12th May2012

‘Osombie’ DVD Review

by Phil Wheat

Stars: Corey Sevier, Eve Mauro, Jasen Wade, Danielle Chuchran, William Rubio, Matthew Reese, Andrew Hancock | Written by Kurt Hale | Directed by John Lyde

Osombie-cover

The official synopsis for Osombie goes something like this: “Dusty, a yoga instructor from Colorado, who is on a desperate rescue mission to save her crazy brother Derek, a conspiracy theorist who is convinced Osama Bin Laden is still alive, despite having been buried at sea. In Afghanistan, Dusty falls in with a team of Nato Special Forces on a secret assignment.
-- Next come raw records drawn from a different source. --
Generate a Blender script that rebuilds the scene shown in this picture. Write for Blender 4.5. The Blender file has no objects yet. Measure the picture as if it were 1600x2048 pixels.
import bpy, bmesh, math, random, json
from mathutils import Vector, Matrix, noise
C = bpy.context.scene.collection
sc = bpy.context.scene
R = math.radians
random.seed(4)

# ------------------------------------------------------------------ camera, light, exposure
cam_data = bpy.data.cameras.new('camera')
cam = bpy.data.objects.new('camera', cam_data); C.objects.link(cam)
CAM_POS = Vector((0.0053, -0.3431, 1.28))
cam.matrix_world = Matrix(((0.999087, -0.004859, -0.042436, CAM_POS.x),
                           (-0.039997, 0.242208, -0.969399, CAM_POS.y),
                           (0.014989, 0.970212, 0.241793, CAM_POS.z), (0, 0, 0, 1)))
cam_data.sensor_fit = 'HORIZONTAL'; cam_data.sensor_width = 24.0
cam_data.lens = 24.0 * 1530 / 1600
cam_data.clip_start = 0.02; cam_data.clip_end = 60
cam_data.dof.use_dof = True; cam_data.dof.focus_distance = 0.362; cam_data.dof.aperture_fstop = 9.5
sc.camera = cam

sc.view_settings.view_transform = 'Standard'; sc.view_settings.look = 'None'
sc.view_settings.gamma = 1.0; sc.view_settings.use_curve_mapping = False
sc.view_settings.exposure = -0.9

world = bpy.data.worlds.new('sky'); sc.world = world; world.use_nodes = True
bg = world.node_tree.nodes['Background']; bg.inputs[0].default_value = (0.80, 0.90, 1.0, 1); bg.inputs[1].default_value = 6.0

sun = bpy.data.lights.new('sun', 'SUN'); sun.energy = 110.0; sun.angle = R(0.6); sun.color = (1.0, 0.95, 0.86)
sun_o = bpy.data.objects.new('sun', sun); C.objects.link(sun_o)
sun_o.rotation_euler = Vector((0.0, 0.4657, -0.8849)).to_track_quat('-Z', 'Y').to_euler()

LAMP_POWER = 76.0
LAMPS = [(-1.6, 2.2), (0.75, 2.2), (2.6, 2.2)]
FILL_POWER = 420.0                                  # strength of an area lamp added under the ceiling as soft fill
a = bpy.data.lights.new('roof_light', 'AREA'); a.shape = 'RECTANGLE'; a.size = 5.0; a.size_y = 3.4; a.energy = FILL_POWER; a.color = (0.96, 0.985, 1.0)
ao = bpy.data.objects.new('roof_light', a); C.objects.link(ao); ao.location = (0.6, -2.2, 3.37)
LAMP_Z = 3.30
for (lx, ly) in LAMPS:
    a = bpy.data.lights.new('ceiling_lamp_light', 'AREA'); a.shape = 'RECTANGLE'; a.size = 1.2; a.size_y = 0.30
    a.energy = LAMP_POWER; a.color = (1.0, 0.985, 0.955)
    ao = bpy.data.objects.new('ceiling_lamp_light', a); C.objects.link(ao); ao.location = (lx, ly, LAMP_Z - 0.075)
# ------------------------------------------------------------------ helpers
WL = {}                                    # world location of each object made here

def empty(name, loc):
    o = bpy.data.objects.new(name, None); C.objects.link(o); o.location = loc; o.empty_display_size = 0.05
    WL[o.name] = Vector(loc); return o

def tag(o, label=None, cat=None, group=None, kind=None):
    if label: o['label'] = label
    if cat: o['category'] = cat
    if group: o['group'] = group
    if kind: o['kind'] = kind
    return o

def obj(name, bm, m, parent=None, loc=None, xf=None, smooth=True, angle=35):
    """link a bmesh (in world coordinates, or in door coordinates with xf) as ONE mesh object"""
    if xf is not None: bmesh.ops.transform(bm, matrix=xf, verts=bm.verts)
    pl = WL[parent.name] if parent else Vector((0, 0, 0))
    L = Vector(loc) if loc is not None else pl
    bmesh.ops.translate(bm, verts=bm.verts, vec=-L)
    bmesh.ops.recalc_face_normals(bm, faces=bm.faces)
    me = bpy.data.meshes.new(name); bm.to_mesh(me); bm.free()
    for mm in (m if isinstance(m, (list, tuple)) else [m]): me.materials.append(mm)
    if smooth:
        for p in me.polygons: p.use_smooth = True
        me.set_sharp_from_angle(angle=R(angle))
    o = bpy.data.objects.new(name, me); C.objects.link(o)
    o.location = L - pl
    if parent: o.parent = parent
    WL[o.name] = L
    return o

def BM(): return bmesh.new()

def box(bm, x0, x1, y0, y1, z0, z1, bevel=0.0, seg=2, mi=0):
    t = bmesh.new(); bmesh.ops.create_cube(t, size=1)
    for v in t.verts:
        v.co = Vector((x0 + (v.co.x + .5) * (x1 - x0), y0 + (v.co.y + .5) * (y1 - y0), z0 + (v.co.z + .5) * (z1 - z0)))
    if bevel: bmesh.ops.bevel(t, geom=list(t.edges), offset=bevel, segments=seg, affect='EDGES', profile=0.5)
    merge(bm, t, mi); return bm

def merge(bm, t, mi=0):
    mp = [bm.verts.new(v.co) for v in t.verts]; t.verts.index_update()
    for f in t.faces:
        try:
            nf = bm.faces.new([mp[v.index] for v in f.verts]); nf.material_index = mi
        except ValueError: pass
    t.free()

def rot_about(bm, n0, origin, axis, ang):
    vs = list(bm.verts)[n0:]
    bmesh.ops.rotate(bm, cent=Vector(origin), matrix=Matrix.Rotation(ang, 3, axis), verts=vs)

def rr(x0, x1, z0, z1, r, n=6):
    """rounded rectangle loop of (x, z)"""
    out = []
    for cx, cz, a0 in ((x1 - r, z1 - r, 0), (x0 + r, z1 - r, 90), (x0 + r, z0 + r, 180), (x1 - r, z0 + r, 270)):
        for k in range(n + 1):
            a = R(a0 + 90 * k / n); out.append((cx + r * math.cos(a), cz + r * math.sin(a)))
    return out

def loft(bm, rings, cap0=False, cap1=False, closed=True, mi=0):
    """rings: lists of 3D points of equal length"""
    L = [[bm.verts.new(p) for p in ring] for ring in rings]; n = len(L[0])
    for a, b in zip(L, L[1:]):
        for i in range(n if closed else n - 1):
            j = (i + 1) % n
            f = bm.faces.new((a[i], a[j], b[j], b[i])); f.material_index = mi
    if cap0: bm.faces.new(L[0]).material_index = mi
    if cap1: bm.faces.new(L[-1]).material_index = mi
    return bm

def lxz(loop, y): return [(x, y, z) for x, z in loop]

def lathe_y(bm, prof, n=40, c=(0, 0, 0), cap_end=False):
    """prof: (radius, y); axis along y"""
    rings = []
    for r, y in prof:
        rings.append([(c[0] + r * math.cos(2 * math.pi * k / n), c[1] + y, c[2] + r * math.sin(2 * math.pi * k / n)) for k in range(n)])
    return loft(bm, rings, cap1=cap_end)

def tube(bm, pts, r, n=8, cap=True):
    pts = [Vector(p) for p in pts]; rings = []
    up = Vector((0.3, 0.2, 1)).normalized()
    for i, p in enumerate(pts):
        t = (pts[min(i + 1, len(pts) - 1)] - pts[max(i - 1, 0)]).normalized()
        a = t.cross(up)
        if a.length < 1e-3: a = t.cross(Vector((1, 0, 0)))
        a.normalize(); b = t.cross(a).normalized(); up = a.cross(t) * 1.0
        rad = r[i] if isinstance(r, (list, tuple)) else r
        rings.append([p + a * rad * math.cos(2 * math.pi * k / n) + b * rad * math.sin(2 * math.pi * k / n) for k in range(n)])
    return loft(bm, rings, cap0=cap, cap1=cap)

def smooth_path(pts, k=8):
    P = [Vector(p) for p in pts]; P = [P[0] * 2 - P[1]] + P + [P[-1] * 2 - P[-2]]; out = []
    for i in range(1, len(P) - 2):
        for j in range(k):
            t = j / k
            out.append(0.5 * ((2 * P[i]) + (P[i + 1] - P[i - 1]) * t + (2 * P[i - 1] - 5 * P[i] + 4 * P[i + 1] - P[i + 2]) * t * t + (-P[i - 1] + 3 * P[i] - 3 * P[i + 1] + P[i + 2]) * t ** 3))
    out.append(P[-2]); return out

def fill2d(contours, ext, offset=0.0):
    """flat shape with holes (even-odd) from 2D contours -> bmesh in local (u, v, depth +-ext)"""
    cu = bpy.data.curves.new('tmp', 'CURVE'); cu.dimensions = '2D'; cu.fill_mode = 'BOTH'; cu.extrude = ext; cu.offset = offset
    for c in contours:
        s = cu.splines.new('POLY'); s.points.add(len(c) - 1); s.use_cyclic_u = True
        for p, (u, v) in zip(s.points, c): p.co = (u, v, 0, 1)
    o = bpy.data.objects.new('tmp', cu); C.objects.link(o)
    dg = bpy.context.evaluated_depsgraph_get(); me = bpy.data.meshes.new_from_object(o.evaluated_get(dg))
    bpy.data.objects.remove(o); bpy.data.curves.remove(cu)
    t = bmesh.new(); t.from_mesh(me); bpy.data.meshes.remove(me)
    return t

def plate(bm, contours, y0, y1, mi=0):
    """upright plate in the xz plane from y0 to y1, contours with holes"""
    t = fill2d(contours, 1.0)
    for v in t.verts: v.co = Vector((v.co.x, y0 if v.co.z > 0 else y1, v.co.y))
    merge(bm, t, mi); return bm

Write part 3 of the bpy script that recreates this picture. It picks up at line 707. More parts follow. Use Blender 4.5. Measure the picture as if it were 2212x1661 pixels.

Turns out Derek is not so crazy after all, and that Osama has returned from his watery grave and is making an army of zombie terrorists. When the group crashes headlong into the growing zombie apocalypse, Dusty and the troops must find and destroy the root of the zombie insurgency before it infests the rest of the world.” However the film can be summed up more succinctly than that, more along the lines of: NATO Special Forces vs. Jihadist zombies = AWESOME!! You really don’t need to know more than that to enjoy the film…

Osombie is everything I wanted it to be, from the ridiculous turban clad zombies to the frankly hilarious frequency with which star Corey Sevier takes his top off (ladies and gay men are in for a treat I tell you), the film plays it straight down the middle as an army of the undead rise and eat their way across the Utah desert, standing in for an un-named Middle Eastern country. And by play it straight I mean that the script, from Kurt Hale, doesn’t play it for laughs, there’s no irony and there’s certainly no hidden political message – this is as jingoistic as the recent big-budget blockbuster Battleship (oh the illiteration), using the idea of a zombie infestation as a metaphor for the spread of jihadist ideals and the perceived threat from the so-called growing terrorist minority. Although Osombie is actually also one hell of a better movie that that boat flick…

Director John Lyde manages to successfully downplay the exploitation aspects of the film and presents what is, in essence, a war movie on a par with any of Hollywood’s recent output such as Black Hawk Down and Hurt Locker – only with zombies. That’s not to say there is plenty of blood, guts, gore and grue – it flows by the bucketload – but the film feels less like a low-budget zombie horror movie and much more like a traditional war film, right down to the emotive, even heart-wrenching at times, speeches given by the soldiers as they head into “war” with the undead army of Bin Laden.

The cast are uniformally (pardon the pun) excellent, with Danielle Chuchran, fresh from her role in Snow Beast, as the bad-ass only female member of the special forces team who shows she has more balls than her male counterparts, the real standout – although as I mentioned earlier, she does have competition from the naked torso of Corey Sevier!

Despite it’s less than politically-correct subject matter, Osombie remains one of the best low-budget zombie flicks I’ve seen in a very long time. The film hits DVD and Blu-ray on May 14th courtesy of Signature Entertainment.